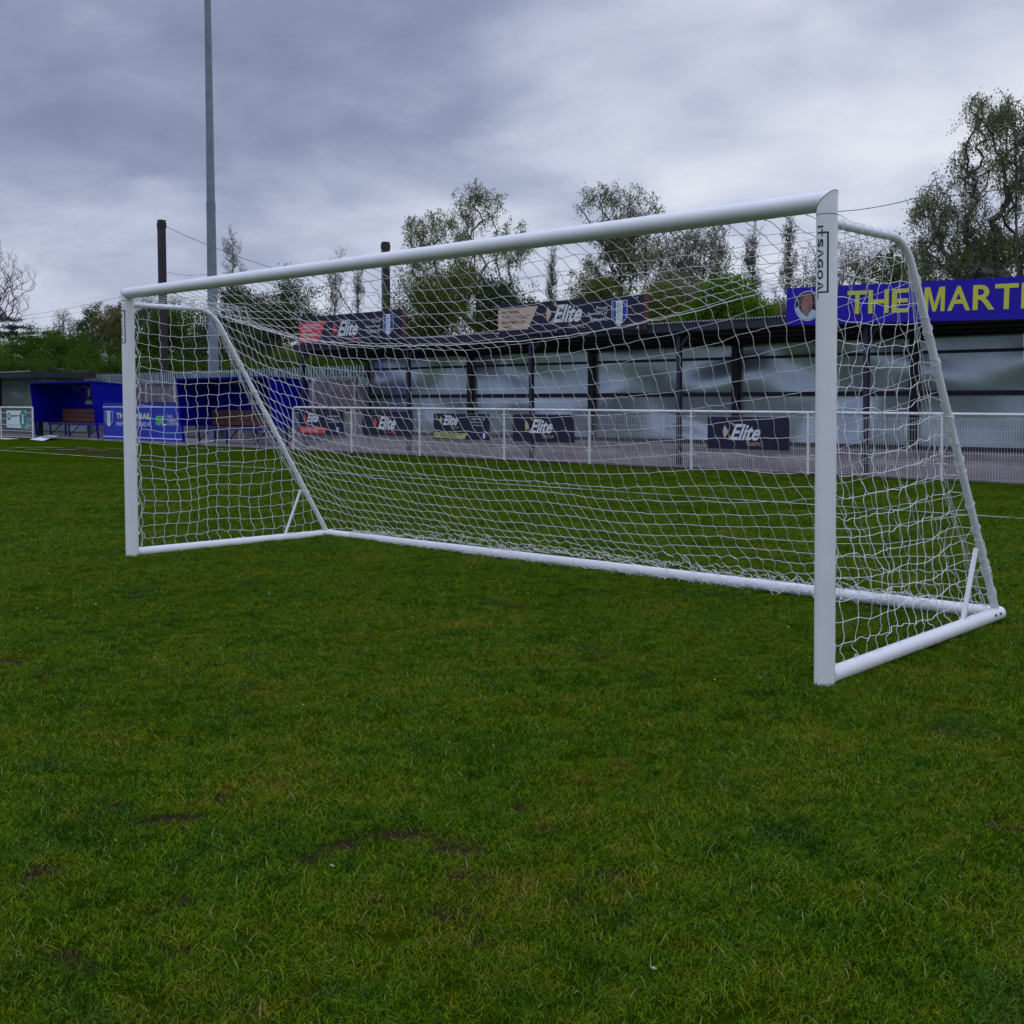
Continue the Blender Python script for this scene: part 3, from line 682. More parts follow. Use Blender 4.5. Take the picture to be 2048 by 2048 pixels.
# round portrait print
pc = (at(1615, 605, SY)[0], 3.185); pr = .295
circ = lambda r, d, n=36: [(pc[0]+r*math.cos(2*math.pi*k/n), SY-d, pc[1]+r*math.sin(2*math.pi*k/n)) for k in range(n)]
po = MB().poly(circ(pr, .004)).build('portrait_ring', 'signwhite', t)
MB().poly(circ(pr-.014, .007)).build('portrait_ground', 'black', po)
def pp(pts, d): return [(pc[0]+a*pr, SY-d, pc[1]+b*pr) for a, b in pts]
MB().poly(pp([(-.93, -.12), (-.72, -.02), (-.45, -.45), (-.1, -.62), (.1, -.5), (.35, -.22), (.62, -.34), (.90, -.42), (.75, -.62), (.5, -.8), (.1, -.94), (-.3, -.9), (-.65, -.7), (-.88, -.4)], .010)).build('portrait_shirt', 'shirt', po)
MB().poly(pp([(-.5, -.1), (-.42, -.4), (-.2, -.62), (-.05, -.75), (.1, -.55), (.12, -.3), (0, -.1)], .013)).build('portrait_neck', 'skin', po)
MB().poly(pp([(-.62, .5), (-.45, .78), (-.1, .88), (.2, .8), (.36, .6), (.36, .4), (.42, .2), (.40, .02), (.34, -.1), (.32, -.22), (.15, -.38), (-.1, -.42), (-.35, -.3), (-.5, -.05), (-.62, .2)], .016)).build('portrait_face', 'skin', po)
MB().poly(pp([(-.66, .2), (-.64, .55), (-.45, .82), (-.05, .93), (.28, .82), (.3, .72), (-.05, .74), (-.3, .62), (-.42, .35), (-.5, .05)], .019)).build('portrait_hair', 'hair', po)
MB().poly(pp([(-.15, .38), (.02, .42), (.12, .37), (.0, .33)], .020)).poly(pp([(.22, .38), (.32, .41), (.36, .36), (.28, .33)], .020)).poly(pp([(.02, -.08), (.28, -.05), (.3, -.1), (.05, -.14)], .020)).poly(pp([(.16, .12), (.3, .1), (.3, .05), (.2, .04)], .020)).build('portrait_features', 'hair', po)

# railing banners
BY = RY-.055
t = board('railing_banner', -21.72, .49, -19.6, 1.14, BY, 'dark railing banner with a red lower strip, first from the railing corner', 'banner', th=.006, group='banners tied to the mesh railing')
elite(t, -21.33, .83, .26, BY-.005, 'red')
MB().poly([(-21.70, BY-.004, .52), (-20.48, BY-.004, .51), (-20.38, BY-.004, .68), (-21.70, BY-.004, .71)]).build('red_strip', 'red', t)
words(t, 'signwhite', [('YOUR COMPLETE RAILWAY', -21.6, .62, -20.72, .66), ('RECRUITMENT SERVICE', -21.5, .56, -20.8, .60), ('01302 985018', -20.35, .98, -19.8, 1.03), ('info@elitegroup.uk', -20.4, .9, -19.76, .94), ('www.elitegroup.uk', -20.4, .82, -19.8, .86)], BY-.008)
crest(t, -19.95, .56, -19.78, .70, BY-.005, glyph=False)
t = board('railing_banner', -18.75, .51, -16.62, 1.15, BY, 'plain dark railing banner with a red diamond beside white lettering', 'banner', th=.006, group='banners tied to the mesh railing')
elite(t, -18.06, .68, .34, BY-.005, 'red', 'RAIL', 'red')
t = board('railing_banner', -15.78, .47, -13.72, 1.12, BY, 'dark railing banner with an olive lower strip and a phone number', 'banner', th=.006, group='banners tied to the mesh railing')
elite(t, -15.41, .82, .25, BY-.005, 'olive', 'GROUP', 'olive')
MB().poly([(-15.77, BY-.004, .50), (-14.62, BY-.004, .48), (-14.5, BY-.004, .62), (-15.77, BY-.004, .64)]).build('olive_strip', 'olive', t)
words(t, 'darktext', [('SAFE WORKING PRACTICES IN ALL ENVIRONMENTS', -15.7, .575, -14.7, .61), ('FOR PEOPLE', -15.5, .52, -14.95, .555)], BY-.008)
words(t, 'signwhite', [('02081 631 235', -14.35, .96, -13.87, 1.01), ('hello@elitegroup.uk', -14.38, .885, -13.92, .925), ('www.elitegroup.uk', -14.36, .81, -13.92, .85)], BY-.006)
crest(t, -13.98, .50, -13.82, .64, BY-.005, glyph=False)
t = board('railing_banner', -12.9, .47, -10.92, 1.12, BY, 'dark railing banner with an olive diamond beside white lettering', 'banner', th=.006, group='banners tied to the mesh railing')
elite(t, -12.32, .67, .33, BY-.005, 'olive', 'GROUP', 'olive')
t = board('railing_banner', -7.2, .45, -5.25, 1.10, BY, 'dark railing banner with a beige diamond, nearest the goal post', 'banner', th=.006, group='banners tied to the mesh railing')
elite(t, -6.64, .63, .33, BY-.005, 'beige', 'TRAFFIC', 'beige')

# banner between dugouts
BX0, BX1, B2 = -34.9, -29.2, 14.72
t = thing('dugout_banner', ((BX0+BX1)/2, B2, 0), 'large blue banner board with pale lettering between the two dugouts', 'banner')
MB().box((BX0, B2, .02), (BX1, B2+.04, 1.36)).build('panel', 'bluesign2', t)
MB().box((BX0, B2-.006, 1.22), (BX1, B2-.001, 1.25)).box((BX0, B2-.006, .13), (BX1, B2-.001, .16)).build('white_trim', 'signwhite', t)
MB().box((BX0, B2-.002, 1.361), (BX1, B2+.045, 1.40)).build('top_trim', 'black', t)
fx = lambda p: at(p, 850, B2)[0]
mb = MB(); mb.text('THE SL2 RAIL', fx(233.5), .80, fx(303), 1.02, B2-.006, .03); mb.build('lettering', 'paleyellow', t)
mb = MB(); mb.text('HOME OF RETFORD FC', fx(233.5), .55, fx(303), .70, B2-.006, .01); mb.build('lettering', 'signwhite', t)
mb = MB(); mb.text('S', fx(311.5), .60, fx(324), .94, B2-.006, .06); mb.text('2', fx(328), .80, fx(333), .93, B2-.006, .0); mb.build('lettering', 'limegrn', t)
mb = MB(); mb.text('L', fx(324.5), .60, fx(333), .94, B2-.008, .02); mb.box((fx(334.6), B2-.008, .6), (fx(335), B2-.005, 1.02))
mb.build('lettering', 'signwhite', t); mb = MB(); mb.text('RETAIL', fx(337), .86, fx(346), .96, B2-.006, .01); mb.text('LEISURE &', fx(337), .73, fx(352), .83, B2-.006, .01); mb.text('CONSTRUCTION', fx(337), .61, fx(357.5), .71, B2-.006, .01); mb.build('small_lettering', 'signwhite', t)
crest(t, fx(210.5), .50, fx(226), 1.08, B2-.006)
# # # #
Task details: Leave the pictures out and output the rest of the listing exactly.

Answer to this exercise:
Continue the Blender Python script for this scene: part 3, from line 682. More parts follow. Use Blender 4.5. Take the picture to be 2048 by 2048 pixels.
# round portrait print
pc = (at(1615, 605, SY)[0], 3.185); pr = .295
circ = lambda r, d, n=36: [(pc[0]+r*math.cos(2*math.pi*k/n), SY-d, pc[1]+r*math.sin(2*math.pi*k/n)) for k in range(n)]
po = MB().poly(circ(pr, .004)).build('portrait_ring', 'signwhite', t)
MB().poly(circ(pr-.014, .007)).build('portrait_ground', 'black', po)
def pp(pts, d): return [(pc[0]+a*pr, SY-d, pc[1]+b*pr) for a, b in pts]
MB().poly(pp([(-.93, -.12), (-.72, -.02), (-.45, -.45), (-.1, -.62), (.1, -.5), (.35, -.22), (.62, -.34), (.90, -.42), (.75, -.62), (.5, -.8), (.1, -.94), (-.3, -.9), (-.65, -.7), (-.88, -.4)], .010)).build('portrait_shirt', 'shirt', po)
MB().poly(pp([(-.5, -.1), (-.42, -.4), (-.2, -.62), (-.05, -.75), (.1, -.55), (.12, -.3), (0, -.1)], .013)).build('portrait_neck', 'skin', po)
MB().poly(pp([(-.62, .5), (-.45, .78), (-.1, .88), (.2, .8), (.36, .6), (.36, .4), (.42, .2), (.40, .02), (.34, -.1), (.32, -.22), (.15, -.38), (-.1, -.42), (-.35, -.3), (-.5, -.05), (-.62, .2)], .016)).build('portrait_face', 'skin', po)
MB().poly(pp([(-.66, .2), (-.64, .55), (-.45, .82), (-.05, .93), (.28, .82), (.3, .72), (-.05, .74), (-.3, .62), (-.42, .35), (-.5, .05)], .019)).build('portrait_hair', 'hair', po)
MB().poly(pp([(-.15, .38), (.02, .42), (.12, .37), (.0, .33)], .020)).poly(pp([(.22, .38), (.32, .41), (.36, .36), (.28, .33)], .020)).poly(pp([(.02, -.08), (.28, -.05), (.3, -.1), (.05, -.14)], .020)).poly(pp([(.16, .12), (.3, .1), (.3, .05), (.2, .04)], .020)).build('portrait_features', 'hair', po)

# railing banners
BY = RY-.055
t = board('railing_banner', -21.72, .49, -19.6, 1.14, BY, 'dark railing banner with a red lower strip, first from the railing corner', 'banner', th=.006, group='banners tied to the mesh railing')
elite(t, -21.33, .83, .26, BY-.005, 'red')
MB().poly([(-21.70, BY-.004, .52), (-20.48, BY-.004, .51), (-20.38, BY-.004, .68), (-21.70, BY-.004, .71)]).build('red_strip', 'red', t)
words(t, 'signwhite', [('YOUR COMPLETE RAILWAY', -21.6, .62, -20.72, .66), ('RECRUITMENT SERVICE', -21.5, .56, -20.8, .60), ('01302 985018', -20.35, .98, -19.8, 1.03), ('info@elitegroup.uk', -20.4, .9, -19.76, .94), ('www.elitegroup.uk', -20.4, .82, -19.8, .86)], BY-.008)
crest(t, -19.95, .56, -19.78, .70, BY-.005, glyph=False)
t = board('railing_banner', -18.75, .51, -16.62, 1.15, BY, 'plain dark railing banner with a red diamond beside white lettering', 'banner', th=.006, group='banners tied to the mesh railing')
elite(t, -18.06, .68, .34, BY-.005, 'red', 'RAIL', 'red')
t = board('railing_banner', -15.78, .47, -13.72, 1.12, BY, 'dark railing banner with an olive lower strip and a phone number', 'banner', th=.006, group='banners tied to the mesh railing')
elite(t, -15.41, .82, .25, BY-.005, 'olive', 'GROUP', 'olive')
MB().poly([(-15.77, BY-.004, .50), (-14.62, BY-.004, .48), (-14.5, BY-.004, .62), (-15.77, BY-.004, .64)]).build('olive_strip', 'olive', t)
words(t, 'darktext', [('SAFE WORKING PRACTICES IN ALL ENVIRONMENTS', -15.7, .575, -14.7, .61), ('FOR PEOPLE', -15.5, .52, -14.95, .555)], BY-.008)
words(t, 'signwhite', [('02081 631 235', -14.35, .96, -13.87, 1.01), ('hello@elitegroup.uk', -14.38, .885, -13.92, .925), ('www.elitegroup.uk', -14.36, .81, -13.92, .85)], BY-.006)
crest(t, -13.98, .50, -13.82, .64, BY-.005, glyph=False)
t = board('railing_banner', -12.9, .47, -10.92, 1.12, BY, 'dark railing banner with an olive diamond beside white lettering', 'banner', th=.006, group='banners tied to the mesh railing')
elite(t, -12.32, .67, .33, BY-.005, 'olive', 'GROUP', 'olive')
t = board('railing_banner', -7.2, .45, -5.25, 1.10, BY, 'dark railing banner with a beige diamond, nearest the goal post', 'banner', th=.006, group='banners tied to the mesh railing')
elite(t, -6.64, .63, .33, BY-.005, 'beige', 'TRAFFIC', 'beige')

# banner between dugouts
BX0, BX1, B2 = -34.9, -29.2, 14.72
t = thing('dugout_banner', ((BX0+BX1)/2, B2, 0), 'large blue banner board with pale lettering between the two dugouts', 'banner')
MB().box((BX0, B2, .02), (BX1, B2+.04, 1.36)).build('panel', 'bluesign2', t)
MB().box((BX0, B2-.006, 1.22), (BX1, B2-.001, 1.25)).box((BX0, B2-.006, .13), (BX1, B2-.001, .16)).build('white_trim', 'signwhite', t)
MB().box((BX0, B2-.002, 1.361), (BX1, B2+.045, 1.40)).build('top_trim', 'black', t)
fx = lambda p: at(p, 850, B2)[0]
mb = MB(); mb.text('THE SL2 RAIL', fx(233.5), .80, fx(303), 1.02, B2-.006, .03); mb.build('lettering', 'paleyellow', t)
mb = MB(); mb.text('HOME OF RETFORD FC', fx(233.5), .55, fx(303), .70, B2-.006, .01); mb.build('lettering', 'signwhite', t)
mb = MB(); mb.text('S', fx(311.5), .60, fx(324), .94, B2-.006, .06); mb.text('2', fx(328), .80, fx(333), .93, B2-.006, .0); mb.build('lettering', 'limegrn', t)
mb = MB(); mb.text('L', fx(324.5), .60, fx(333), .94, B2-.008, .02); mb.box((fx(334.6), B2-.008, .6), (fx(335), B2-.005, 1.02))
mb.build('lettering', 'signwhite', t); mb = MB(); mb.text('RETAIL', fx(337), .86, fx(346), .96, B2-.006, .01); mb.text('LEISURE &', fx(337), .73, fx(352), .83, B2-.006, .01); mb.text('CONSTRUCTION', fx(337), .61, fx(357.5), .71, B2-.006, .01); mb.build('small_lettering', 'signwhite', t)
crest(t, fx(210.5), .50, fx(226), 1.08, B2-.006)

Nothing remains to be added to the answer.